Short exercise: Exactly the lines from the start of the data through the line containing "d = ray(px, py); return CAM + d*(X/d[0])" should be output, with both ends kept and nothing added.

Information shown:
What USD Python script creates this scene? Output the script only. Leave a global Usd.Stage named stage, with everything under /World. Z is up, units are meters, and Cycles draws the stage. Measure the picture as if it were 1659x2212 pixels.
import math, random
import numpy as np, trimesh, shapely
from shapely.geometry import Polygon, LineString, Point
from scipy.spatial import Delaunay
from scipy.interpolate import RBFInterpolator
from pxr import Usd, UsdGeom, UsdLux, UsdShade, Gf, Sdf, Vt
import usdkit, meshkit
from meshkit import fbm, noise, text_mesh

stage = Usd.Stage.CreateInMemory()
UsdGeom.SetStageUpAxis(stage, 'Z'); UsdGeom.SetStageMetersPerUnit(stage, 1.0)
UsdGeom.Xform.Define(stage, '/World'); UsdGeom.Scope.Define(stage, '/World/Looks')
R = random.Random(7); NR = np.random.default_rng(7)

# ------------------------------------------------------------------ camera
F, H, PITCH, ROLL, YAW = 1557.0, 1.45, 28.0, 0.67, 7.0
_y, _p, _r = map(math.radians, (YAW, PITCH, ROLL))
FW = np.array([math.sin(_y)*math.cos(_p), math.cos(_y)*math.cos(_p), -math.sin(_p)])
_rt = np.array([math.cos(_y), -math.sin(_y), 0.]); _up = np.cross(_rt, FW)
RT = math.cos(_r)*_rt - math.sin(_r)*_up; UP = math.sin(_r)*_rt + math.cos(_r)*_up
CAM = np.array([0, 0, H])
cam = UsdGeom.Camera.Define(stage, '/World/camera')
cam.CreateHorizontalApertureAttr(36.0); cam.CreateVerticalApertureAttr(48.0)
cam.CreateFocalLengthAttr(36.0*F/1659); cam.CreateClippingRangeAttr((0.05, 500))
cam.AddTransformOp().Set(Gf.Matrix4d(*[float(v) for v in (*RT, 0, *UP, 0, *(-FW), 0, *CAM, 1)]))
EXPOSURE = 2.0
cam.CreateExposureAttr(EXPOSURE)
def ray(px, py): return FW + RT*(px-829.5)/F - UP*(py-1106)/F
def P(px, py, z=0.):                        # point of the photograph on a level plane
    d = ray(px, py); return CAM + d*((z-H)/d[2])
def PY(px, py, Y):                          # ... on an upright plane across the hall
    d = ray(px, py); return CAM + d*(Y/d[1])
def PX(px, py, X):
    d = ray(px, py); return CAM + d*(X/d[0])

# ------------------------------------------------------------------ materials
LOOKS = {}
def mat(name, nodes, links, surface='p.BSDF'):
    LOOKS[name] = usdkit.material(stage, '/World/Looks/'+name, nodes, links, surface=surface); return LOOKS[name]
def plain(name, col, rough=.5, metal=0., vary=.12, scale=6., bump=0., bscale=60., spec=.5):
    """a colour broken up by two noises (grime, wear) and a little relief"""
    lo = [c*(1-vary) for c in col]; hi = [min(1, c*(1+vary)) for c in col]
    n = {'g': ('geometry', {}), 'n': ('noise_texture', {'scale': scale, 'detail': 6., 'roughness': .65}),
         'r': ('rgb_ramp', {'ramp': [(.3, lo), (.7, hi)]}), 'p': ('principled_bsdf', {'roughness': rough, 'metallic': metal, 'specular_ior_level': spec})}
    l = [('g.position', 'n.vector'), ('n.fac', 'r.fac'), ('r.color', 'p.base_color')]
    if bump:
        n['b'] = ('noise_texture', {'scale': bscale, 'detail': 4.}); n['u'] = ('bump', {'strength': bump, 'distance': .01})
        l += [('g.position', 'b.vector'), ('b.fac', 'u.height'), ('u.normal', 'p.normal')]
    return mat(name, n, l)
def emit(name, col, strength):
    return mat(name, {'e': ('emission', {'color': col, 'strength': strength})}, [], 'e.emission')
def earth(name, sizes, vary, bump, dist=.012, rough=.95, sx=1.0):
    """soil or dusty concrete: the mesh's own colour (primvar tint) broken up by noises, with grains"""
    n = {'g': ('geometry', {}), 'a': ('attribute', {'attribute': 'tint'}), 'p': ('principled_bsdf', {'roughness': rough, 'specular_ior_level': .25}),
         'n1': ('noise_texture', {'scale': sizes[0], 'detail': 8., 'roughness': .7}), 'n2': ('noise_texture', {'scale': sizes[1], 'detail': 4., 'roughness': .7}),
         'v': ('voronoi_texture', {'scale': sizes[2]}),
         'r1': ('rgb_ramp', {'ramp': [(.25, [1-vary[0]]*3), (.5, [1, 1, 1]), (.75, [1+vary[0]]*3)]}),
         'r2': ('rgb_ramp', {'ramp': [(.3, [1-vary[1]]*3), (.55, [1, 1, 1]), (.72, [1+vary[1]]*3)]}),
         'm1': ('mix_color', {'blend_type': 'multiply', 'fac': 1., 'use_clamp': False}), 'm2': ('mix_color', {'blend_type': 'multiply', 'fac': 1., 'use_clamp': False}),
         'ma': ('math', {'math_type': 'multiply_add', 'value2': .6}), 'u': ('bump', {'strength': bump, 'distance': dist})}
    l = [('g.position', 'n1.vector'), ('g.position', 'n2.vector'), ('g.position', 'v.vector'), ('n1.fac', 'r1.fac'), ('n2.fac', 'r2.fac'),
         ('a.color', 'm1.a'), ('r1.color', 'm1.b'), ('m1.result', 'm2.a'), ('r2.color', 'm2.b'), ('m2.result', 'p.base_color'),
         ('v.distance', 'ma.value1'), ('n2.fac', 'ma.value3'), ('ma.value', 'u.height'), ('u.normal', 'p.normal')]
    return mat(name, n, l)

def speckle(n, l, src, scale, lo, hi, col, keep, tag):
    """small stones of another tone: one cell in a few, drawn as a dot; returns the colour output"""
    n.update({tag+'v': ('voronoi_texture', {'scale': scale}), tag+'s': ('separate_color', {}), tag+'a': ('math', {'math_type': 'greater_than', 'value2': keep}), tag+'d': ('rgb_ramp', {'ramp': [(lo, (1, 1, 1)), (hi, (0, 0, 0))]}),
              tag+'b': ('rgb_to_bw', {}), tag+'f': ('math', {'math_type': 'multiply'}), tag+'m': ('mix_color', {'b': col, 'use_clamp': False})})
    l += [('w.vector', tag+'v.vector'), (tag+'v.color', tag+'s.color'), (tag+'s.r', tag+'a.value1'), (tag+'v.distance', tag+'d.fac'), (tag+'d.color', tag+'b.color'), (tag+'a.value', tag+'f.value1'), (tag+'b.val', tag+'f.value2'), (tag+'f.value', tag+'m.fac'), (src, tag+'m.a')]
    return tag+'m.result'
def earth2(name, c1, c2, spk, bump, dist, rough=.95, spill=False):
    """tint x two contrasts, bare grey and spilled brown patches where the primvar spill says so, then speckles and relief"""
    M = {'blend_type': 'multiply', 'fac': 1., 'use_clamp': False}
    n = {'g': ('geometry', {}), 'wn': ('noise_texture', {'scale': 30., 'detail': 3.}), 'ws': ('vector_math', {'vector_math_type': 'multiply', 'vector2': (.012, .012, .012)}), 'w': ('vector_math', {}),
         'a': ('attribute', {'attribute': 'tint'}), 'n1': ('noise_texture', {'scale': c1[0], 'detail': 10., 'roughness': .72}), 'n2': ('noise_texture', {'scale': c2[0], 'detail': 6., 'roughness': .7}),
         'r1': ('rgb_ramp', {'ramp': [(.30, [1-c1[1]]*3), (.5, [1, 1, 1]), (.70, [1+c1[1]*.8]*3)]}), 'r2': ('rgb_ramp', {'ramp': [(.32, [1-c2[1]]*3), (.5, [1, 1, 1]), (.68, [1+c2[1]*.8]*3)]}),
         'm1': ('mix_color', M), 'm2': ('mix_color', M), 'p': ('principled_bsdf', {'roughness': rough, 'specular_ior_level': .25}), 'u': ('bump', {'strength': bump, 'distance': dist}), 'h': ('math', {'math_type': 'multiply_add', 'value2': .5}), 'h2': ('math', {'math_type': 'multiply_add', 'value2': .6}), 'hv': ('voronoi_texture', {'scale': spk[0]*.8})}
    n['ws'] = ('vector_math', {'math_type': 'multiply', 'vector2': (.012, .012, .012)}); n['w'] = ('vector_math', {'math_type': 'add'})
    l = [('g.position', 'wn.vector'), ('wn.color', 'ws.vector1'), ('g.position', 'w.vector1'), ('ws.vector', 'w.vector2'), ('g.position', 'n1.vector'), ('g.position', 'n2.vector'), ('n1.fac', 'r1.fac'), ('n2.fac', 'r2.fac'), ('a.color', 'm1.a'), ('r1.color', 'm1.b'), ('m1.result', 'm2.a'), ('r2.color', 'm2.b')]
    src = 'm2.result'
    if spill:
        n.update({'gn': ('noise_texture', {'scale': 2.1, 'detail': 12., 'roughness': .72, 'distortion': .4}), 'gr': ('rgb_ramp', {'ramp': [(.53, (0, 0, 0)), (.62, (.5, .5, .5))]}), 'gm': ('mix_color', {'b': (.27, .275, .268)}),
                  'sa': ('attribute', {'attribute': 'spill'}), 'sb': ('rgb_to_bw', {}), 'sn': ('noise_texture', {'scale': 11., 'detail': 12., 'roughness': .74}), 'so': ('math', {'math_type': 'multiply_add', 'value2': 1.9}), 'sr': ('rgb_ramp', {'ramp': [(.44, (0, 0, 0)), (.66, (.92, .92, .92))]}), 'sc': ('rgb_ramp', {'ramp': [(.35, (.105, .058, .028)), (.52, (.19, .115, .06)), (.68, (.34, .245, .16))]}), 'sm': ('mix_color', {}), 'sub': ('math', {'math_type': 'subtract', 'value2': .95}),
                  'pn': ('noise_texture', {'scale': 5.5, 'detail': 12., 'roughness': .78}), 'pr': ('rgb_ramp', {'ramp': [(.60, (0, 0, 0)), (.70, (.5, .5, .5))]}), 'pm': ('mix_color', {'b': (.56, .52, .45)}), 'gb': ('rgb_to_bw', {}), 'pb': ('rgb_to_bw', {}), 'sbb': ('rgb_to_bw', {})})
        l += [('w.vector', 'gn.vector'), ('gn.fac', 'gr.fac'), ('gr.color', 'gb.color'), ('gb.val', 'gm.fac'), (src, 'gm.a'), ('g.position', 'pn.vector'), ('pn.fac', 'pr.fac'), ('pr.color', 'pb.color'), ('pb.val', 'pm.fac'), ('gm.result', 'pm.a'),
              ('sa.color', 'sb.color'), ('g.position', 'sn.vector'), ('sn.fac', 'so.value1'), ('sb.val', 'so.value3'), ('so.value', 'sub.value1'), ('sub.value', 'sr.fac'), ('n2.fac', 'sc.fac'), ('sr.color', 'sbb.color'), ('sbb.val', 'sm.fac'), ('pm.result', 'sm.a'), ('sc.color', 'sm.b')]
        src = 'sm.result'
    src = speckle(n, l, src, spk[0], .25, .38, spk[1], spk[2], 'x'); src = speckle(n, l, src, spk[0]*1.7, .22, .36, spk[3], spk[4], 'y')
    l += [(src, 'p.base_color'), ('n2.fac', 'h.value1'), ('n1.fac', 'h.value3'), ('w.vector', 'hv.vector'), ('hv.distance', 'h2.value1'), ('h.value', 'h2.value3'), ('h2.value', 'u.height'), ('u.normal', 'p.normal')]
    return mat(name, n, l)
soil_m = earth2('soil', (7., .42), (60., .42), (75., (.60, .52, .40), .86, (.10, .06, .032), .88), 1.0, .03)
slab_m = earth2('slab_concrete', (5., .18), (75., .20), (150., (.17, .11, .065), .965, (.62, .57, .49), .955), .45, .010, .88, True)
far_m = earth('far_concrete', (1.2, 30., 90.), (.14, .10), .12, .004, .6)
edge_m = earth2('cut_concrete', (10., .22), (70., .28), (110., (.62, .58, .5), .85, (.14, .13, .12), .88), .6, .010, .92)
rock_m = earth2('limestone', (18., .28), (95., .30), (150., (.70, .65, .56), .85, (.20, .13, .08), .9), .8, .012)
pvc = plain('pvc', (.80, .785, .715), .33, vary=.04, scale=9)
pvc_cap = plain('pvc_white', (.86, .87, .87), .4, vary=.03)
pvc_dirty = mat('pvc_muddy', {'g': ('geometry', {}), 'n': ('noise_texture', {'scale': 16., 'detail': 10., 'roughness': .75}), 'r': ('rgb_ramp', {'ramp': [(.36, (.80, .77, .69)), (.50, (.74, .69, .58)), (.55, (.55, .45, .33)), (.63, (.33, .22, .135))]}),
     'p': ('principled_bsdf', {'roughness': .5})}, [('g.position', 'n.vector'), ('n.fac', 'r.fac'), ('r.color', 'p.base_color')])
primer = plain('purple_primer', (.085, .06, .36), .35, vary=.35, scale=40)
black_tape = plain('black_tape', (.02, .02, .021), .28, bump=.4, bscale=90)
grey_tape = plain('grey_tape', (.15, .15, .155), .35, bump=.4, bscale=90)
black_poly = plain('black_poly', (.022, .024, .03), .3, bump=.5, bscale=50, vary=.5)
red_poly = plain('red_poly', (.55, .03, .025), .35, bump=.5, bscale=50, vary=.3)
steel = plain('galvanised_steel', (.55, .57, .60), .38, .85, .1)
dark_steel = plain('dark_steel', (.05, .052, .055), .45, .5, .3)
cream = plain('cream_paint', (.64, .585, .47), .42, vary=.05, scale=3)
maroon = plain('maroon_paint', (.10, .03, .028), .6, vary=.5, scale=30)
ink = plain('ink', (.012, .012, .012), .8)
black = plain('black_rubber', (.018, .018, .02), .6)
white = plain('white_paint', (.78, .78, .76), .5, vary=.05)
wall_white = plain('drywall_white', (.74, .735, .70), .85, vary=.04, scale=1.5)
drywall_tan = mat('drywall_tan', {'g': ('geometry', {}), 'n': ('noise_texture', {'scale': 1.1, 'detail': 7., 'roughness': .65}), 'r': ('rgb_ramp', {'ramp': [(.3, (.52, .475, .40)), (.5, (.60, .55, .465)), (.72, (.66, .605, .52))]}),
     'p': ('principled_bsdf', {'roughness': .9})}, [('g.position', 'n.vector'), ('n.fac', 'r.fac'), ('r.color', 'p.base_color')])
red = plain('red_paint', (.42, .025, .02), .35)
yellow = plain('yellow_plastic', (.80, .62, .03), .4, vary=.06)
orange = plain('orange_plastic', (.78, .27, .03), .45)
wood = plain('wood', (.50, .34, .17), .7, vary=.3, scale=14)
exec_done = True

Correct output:
What USD Python script creates this scene? Output the script only. Leave a global Usd.Stage named stage, with everything under /World. Z is up, units are meters, and Cycles draws the stage. Measure the picture as if it were 1659x2212 pixels.
import math, random
import numpy as np, trimesh, shapely
from shapely.geometry import Polygon, LineString, Point
from scipy.spatial import Delaunay
from scipy.interpolate import RBFInterpolator
from pxr import Usd, UsdGeom, UsdLux, UsdShade, Gf, Sdf, Vt
import usdkit, meshkit
from meshkit import fbm, noise, text_mesh

stage = Usd.Stage.CreateInMemory()
UsdGeom.SetStageUpAxis(stage, 'Z'); UsdGeom.SetStageMetersPerUnit(stage, 1.0)
UsdGeom.Xform.Define(stage, '/World'); UsdGeom.Scope.Define(stage, '/World/Looks')
R = random.Random(7); NR = np.random.default_rng(7)

# ------------------------------------------------------------------ camera
F, H, PITCH, ROLL, YAW = 1557.0, 1.45, 28.0, 0.67, 7.0
_y, _p, _r = map(math.radians, (YAW, PITCH, ROLL))
FW = np.array([math.sin(_y)*math.cos(_p), math.cos(_y)*math.cos(_p), -math.sin(_p)])
_rt = np.array([math.cos(_y), -math.sin(_y), 0.]); _up = np.cross(_rt, FW)
RT = math.cos(_r)*_rt - math.sin(_r)*_up; UP = math.sin(_r)*_rt + math.cos(_r)*_up
CAM = np.array([0, 0, H])
cam = UsdGeom.Camera.Define(stage, '/World/camera')
cam.CreateHorizontalApertureAttr(36.0); cam.CreateVerticalApertureAttr(48.0)
cam.CreateFocalLengthAttr(36.0*F/1659); cam.CreateClippingRangeAttr((0.05, 500))
cam.AddTransformOp().Set(Gf.Matrix4d(*[float(v) for v in (*RT, 0, *UP, 0, *(-FW), 0, *CAM, 1)]))
EXPOSURE = 2.0
cam.CreateExposureAttr(EXPOSURE)
def ray(px, py): return FW + RT*(px-829.5)/F - UP*(py-1106)/F
def P(px, py, z=0.):                        # point of the photograph on a level plane
    d = ray(px, py); return CAM + d*((z-H)/d[2])
def PY(px, py, Y):                          # ... on an upright plane across the hall
    d = ray(px, py); return CAM + d*(Y/d[1])
def PX(px, py, X):
    d = ray(px, py); return CAM + d*(X/d[0])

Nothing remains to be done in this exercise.